Bildung sei eine der großen Baustellen - es gehe nicht nur um Noten und Matura, sondern um das ganze System. "Es ist gut, sich Gedanken darüber zu machen, wie man es ändert." Die AK-Präsidentin ist überzeugt, dass dies auch auf Bundesebene zum Thema gemacht werde.
Möglichst langer Verbleib im Arbeitsleben
Beim Thema Pensionen wendet sie sich gegen eine Erhöhung des gesetzlichen Antrittsalters. Wichtiger sei es, den Menschen einen Verbleib im Arbeitsleben zu ermöglichen. "Was nützt mit 67, wenn die Leute trotzdem mit 63 in Pension gehen?", fragt sie.
Wer länger erwerbstätig bleibe, zahle auch Pensionsbeiträge, betonte sie zur Frage der Finanzierbarkeit der Pensionen.
"Verständnis für Betriebe scheint gänzlich zu fehlen"
FPÖ-Sozialsprecherin Dagmar Belakowitsch wertete Anderls Auftritt in einer Aussendung als "Lehrbeispiel für rotes Bonzentum und Sonntagsreden-Politik".
Neos-Sozialsprecher Gerald Loacker kritisierte, dass die AK-Präsidentin die steigenden Kosten des Pensionssystems ignoriere.
Zufrieden war nur SPÖ-Bundesgeschäftsführerin Sandra Breiteneder, eine Parteikollegin Anderls.
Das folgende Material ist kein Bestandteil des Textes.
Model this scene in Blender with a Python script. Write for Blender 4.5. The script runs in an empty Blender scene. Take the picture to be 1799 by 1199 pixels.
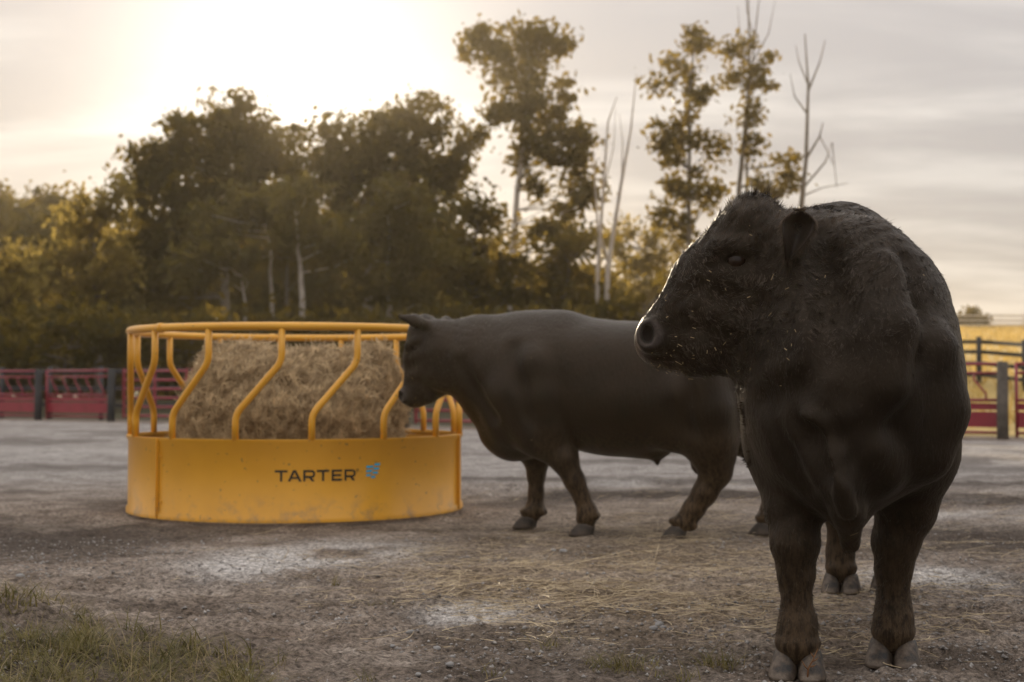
import bpy, bmesh, math, random
import numpy as np
from mathutils import Vector, Matrix
random.seed(7); rng = np.random.default_rng(7)
scene = bpy.context.scene
COL = scene.collection

# ------------------------------------------------------------------ camera
FPX, CX, CY, HZ, CAMH = 2500.0, 899.5, 599.5, 675.0, 0.85
PITCH = math.atan((HZ - CY) / FPX)
cam_d = bpy.data.cameras.new('camera'); cam = bpy.data.objects.new('camera', cam_d); COL.objects.link(cam)
cam.location = (0, 0, CAMH); cam.rotation_euler = (math.pi / 2 + PITCH, 0, 0)
cam_d.sensor_width = 36; cam_d.lens = 36 * FPX / 1799
cam_d.clip_start = 0.1; cam_d.clip_end = 3000
cam_d.dof.use_dof = True; cam_d.dof.focus_distance = 4.28; cam_d.dof.aperture_fstop = 3.6
scene.camera = cam

# ------------------------------------------------------------------ sky, sun, exposure
SUN_AZ, SUN_EL = math.radians(-8.7), math.radians(11.2)      # azimuth measured from +Y towards +X
SUN_DIR = Vector((math.sin(SUN_AZ) * math.cos(SUN_EL), math.cos(SUN_AZ) * math.cos(SUN_EL), math.sin(SUN_EL)))
world = bpy.data.worlds.new('World'); scene.world = world; world.use_nodes = True
def build_world():
    nt = world.node_tree; N = nt.nodes; Lk = nt.links.new
    N.clear()
    out = N.new('ShaderNodeOutputWorld'); bg = N.new('ShaderNodeBackground'); bg.inputs[1].default_value = 0.1
    sky = N.new('ShaderNodeTexSky'); sky.sky_type = 'NISHITA'; sky.sun_disc = False
    sky.sun_elevation = SUN_EL; sky.sun_rotation = SUN_AZ
    sky.altitude = 200; sky.air_density = 1.0; sky.dust_density = 1.2; sky.ozone_density = 1.0
    tc = N.new('ShaderNodeTexCoord')
    def M(op, a, b=None, c=None):
        n = N.new('ShaderNodeMath'); n.operation = op
        for i, v in enumerate((a, b, c)):
            if v is None: continue
            if isinstance(v, (int, float)): n.inputs[i].default_value = v
            else: Lk(v, n.inputs[i])
        return n.outputs[0]
    sep = N.new('ShaderNodeSeparateXYZ'); Lk(tc.outputs['Generated'], sep.inputs[0])
    zz = M('ADD', M('MAXIMUM', sep.outputs[2], 0.0), 0.12)
    comb = N.new('ShaderNodeCombineXYZ')
    Lk(M('DIVIDE', sep.outputs[0], zz), comb.inputs[0]); Lk(M('DIVIDE', sep.outputs[1], zz), comb.inputs[1])
    mp = N.new('ShaderNodeMapping'); Lk(comb.outputs[0], mp.inputs[0])
    mp.inputs['Rotation'].default_value = (0, 0, 0.5); mp.inputs['Scale'].default_value = (0.55, 1.1, 1); mp.inputs['Location'].default_value = (3.6, 11.3, 0)
    n1 = N.new('ShaderNodeTexNoise'); n1.inputs['Scale'].default_value = 1.5; n1.inputs['Detail'].default_value = 7; n1.inputs['Roughness'].default_value = 0.52; n1.inputs['Distortion'].default_value = 0.35
    Lk(mp.outputs[0], n1.inputs[0])
    ramp = N.new('ShaderNodeMapRange'); ramp.interpolation_type = 'SMOOTHSTEP'
    ramp.inputs[1].default_value = 0.32; ramp.inputs[2].default_value = 0.60; Lk(n1.outputs[0], ramp.inputs[0])
    dens = ramp.outputs[0]
    # forward glow of the thin cloud round the sun
    dot = N.new('ShaderNodeVectorMath'); dot.operation = 'DOT_PRODUCT'; Lk(tc.outputs['Generated'], dot.inputs[0]); dot.inputs[1].default_value = SUN_DIR
    dp = M('MAXIMUM', dot.outputs['Value'], 0.0)
    glow = M('ADD', M('MULTIPLY', M('POWER', dp, 220.0), 5.0), M('MULTIPLY', M('POWER', dp, 70.0), 1.3))
    # cloud radiance (times background strength 0.1)
    thick = N.new('ShaderNodeMix'); thick.data_type = 'RGBA'
    thick.inputs[6].default_value = (4.35, 4.12, 3.9, 1); thick.inputs[7].default_value = (2.75, 2.6, 2.6, 1)
    Lk(dens, thick.inputs[0])
    gl = N.new('ShaderNodeMix'); gl.data_type = 'RGBA'; gl.blend_type = 'ADD'; gl.inputs[0].default_value = 1.0
    glc = N.new('ShaderNodeVectorMath'); glc.operation = 'SCALE'; glc.inputs[0].default_value = (1.0, 0.93, 0.82); Lk(glow, glc.inputs['Scale'])
    # overcast layer: brighter overhead than at the horizon, as a cloud deck is
    grad = M('ADD', 0.85, M('MULTIPLY', M('MAXIMUM', sep.outputs[2], 0.0), 2.0))
    deck = N.new('ShaderNodeVectorMath'); deck.operation = 'SCALE'; Lk(thick.outputs[2], deck.inputs[0]); Lk(grad, deck.inputs['Scale'])
    Lk(deck.outputs[0], gl.inputs[6]); Lk(glc.outputs[0], gl.inputs[7])
    mix = N.new('ShaderNodeMix'); mix.data_type = 'RGBA'; mix.inputs[0].default_value = 0.955
    Lk(sky.outputs[0], mix.inputs[6]); Lk(gl.outputs[2], mix.inputs[7])
    Lk(mix.outputs[2], bg.inputs[0]); Lk(bg.outputs[0], out.inputs[0])
build_world()
sun_d = bpy.data.lights.new('sun', 'SUN'); sun = bpy.data.objects.new('sun', sun_d); COL.objects.link(sun)
sun_d.energy = 4.8; sun_d.angle = math.radians(0.6); sun_d.color = (1.0, 0.82, 0.58)
sun.rotation_euler = (-SUN_DIR).to_track_quat('-Z', 'Y').to_euler(); sun.location = (-8, 40, 20)
vs = scene.view_settings; vs.view_transform = 'Standard'; vs.look = 'None'; vs.exposure = 0.6; vs.gamma = 1.0; vs.use_curve_mapping = False
scene.cycles.use_denoising = True; scene.cycles.sample_clamp_direct = 7.0; scene.cycles.sample_clamp_indirect = 3.0
scene.cycles.max_bounces = 6; scene.cycles.diffuse_bounces = 3; scene.cycles.transmission_bounces = 4; scene.cycles.volume_bounces = 0; scene.cycles.transparent_max_bounces = 8
scene.cycles.caustics_reflective = False; scene.cycles.caustics_refractive = False

# ------------------------------------------------------------------ helpers
def P(px, py, Y):
    """point seen at photo pixel (px,py), at distance Y along +Y"""
    a, b = (px - CX) / FPX, (CY - py) / FPX
    dy = math.cos(PITCH) - b * math.sin(PITCH); dz = math.sin(PITCH) + b * math.cos(PITCH)
    t = Y / dy
    return Vector((a * t, Y, CAMH + dz * t))
def G(px, py, z=0.0):
    a, b = (px - CX) / FPX, (CY - py) / FPX
    dy = math.cos(PITCH) - b * math.sin(PITCH); dz = math.sin(PITCH) + b * math.cos(PITCH)
    t = (z - CAMH) / dz
    return Vector((a * t, dy * t, z))
def sstep(a, b, x):
    t = np.clip((x - a) / (b - a), 0, 1); return t * t * (3 - 2 * t)
def _hash(i, j, s):
    n = (i.astype(np.int64) * 374761393 + j.astype(np.int64) * 668265263 + s * 1442695041) & 0x7fffffff
    n = ((n ^ (n >> 13)) * 1274126177) & 0x7fffffff
    return ((n ^ (n >> 16)) & 0xffff) / 65535.0
def vnoise(x, y, s=0):
    i, j = np.floor(x), np.floor(y); u, v = x - i, y - j
    u = u * u * (3 - 2 * u); v = v * v * (3 - 2 * v); i = i.astype(np.int64); j = j.astype(np.int64)
    a, b, c, d = _hash(i, j, s), _hash(i + 1, j, s), _hash(i, j + 1, s), _hash(i + 1, j + 1, s)
    return (a * (1 - u) + b * u) * (1 - v) + (c * (1 - u) + d * u) * v
def fbm(x, y, o=4, s=0):
    r = 0; amp = 1; tot = 0
    for k in range(o):
        r = r + amp * vnoise(x * 2 ** k, y * 2 ** k, s + k * 17); tot += amp; amp *= 0.5
    return r / tot

def mesh_np(name, V, F, smooth=False):
    """V (n,3); F list of index arrays with 3 or 4 columns"""
    me = bpy.data.meshes.new(name); V = np.asarray(V, np.float32)
    me.vertices.add(len(V)); me.vertices.foreach_set('co', V.ravel())
    if not isinstance(F, (list, tuple)): F = [F]
    idx = np.concatenate([np.asarray(f, np.int32).ravel() for f in F])
    tot = np.concatenate([np.full(len(f), np.asarray(f).shape[1], np.int32) for f in F])
    st = np.concatenate([[0], np.cumsum(tot)[:-1]]).astype(np.int32)
    me.loops.add(len(idx)); me.loops.foreach_set('vertex_index', idx)
    me.polygons.add(len(tot)); me.polygons.foreach_set('loop_start', st)
    if smooth: me.polygons.foreach_set('use_smooth', np.ones(len(tot), bool))
    me.update(calc_edges=True); me.validate()
    return me
def link(name, me, mat=None, parent=None, **tags):
    o = bpy.data.objects.new(name, me); COL.objects.link(o)
    if mat is not None and me is not None and len(me.materials) == 0: me.materials.append(mat)
    if parent is not None: o.parent = parent
    for k, v in tags.items():
        if v is not None: o[k] = v
    return o
def thing(name, label, cat, loc=(0, 0, 0), group=None):
    return link(name, None, None, None, label=label, category=cat, group=group) if False else _thing(name, label, cat, loc, group)
def _thing(name, label, cat, loc, group):
    o = bpy.data.objects.new(name, None); COL.objects.link(o); o.location = loc
    o['label'] = label; o['category'] = cat
    if group: o['group'] = group
    return o
class MB:
    def __init__(s): s.v = []; s.f = []
    def tube(s, pts, rad, n=8, cap=True):
        pts = [Vector(p) for p in pts]; R = rad if isinstance(rad, (list, tuple)) else [rad] * len(pts)
        b = len(s.v); ref = None
        for i, p in enumerate(pts):
            t = (pts[min(i + 1, len(pts) - 1)] - pts[max(i - 1, 0)])
            if t.length < 1e-9: t = Vector((0, 0, 1))
            t.normalize()
            if ref is None: ref = t.orthogonal().normalized()
            ref = (ref - t * ref.dot(t)).normalized(); w = t.cross(ref)
            for k in range(n):
                a = 2 * math.pi * k / n; s.v.append(tuple(p + (ref * math.cos(a) + w * math.sin(a)) * R[i]))
        for i in range(len(pts) - 1):
            for k in range(n):
                a = b + i * n + k; c = b + i * n + (k + 1) % n; s.f.append((a, c, c + n, a + n))
        if cap:
            s.f.append(tuple(b + k for k in reversed(range(n)))); e = b + (len(pts) - 1) * n; s.f.append(tuple(e + k for k in range(n)))
        return s
    def box(s, c, dx, dy, dz, size):
        """c centre; dx,dy,dz unit axes; size full lengths"""
        b = len(s.v); c = Vector(c)
        for i in (-1, 1):
            for j in (-1, 1):
                for k in (-1, 1): s.v.append(tuple(c + dx * (i * size[0] / 2) + dy * (j * size[1] / 2) + dz * (k * size[2] / 2)))
        for q in ((0, 1, 3, 2), (4, 6, 7, 5), (0, 4, 5, 1), (2, 3, 7, 6), (0, 2, 6, 4), (1, 5, 7, 3)): s.f.append(tuple(b + i for i in q))
        return s
    def build(s, name, mat, parent=None, smooth=True, **tags):
        me = bpy.data.meshes.new(name); me.from_pydata(s.v, [], s.f)
        if smooth: me.polygons.foreach_set('use_smooth', [True] * len(me.polygons))
        me.update(); return link(name, me, mat, parent, **tags)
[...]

Von ihr gab es volle Unterstützung für die Forderung nach einer Millionärssteuer.
Seitens der Wirtschaftskammer übte Generalsekretär Karlheinz Kopf Kritik. "In einer Phase, in der die heimischen Betriebe mit einem flächendeckenden Arbeitskräftemangel konfrontiert sind, ist es beunruhigend zu hören, dass einige Kräfte pauschal die Arbeit reduzieren wollen", meinte er.
"Das Verständnis für die zahlreichen Betriebe, die mit einem Arbeitskräftemangel kämpfen müssen, scheint gänzlich zu fehlen."